Electrodynamic response of MgB2 sintered pellets and thin films

We present a study of the electrodynamic response of MgB2 pellets and thin film samples exhibiting critical temperatures ranging between 26 and 38 K. We have performed accurate measurements of the surface impedance ZS =RS+iXS as a function of the temperature and of the magnitude of the electromagnetic field. The temperature variation and the field dependence of ZS was measured by a dielectric resonator cavity technique in the microwave region. In particular, the temperature variation of the magnetic penetration depth was also determined in the RF region by a single coil mutual inductance method. In the case of the films, for T<TC/2 a clear exponential behavior of the penetration depth is observed, which can be explained by a simple BCS s-wave model with a reduced value of the energy gap. On the contrary, pellets show no evidence of saturation, and the experimental results strictly follow a quadratic dependence down to the lowest temperatures.

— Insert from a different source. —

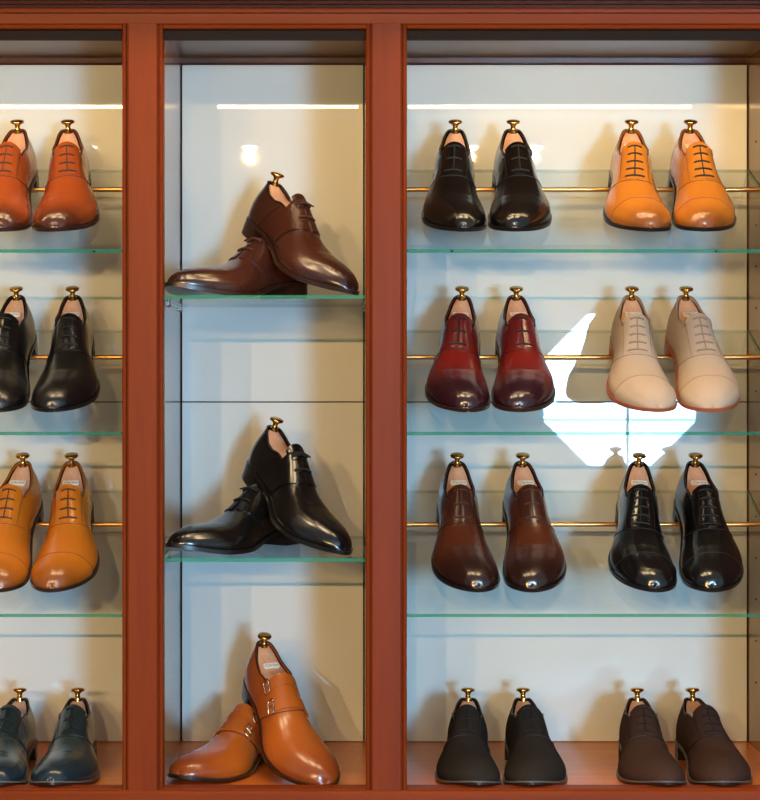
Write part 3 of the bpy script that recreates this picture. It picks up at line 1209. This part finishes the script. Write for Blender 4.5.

This behavior can be induced by the presence of metallic Mg inclusions that may locally depress the gap. The analysis of the field dependence of the surface impedance in the microwave region confirms that the electrodynamic response of MgB2 is dominated by different sources of dissipation, depending on the sample history, likely to be ascribed to the predominance of grain boundaries or normal regions on its surface.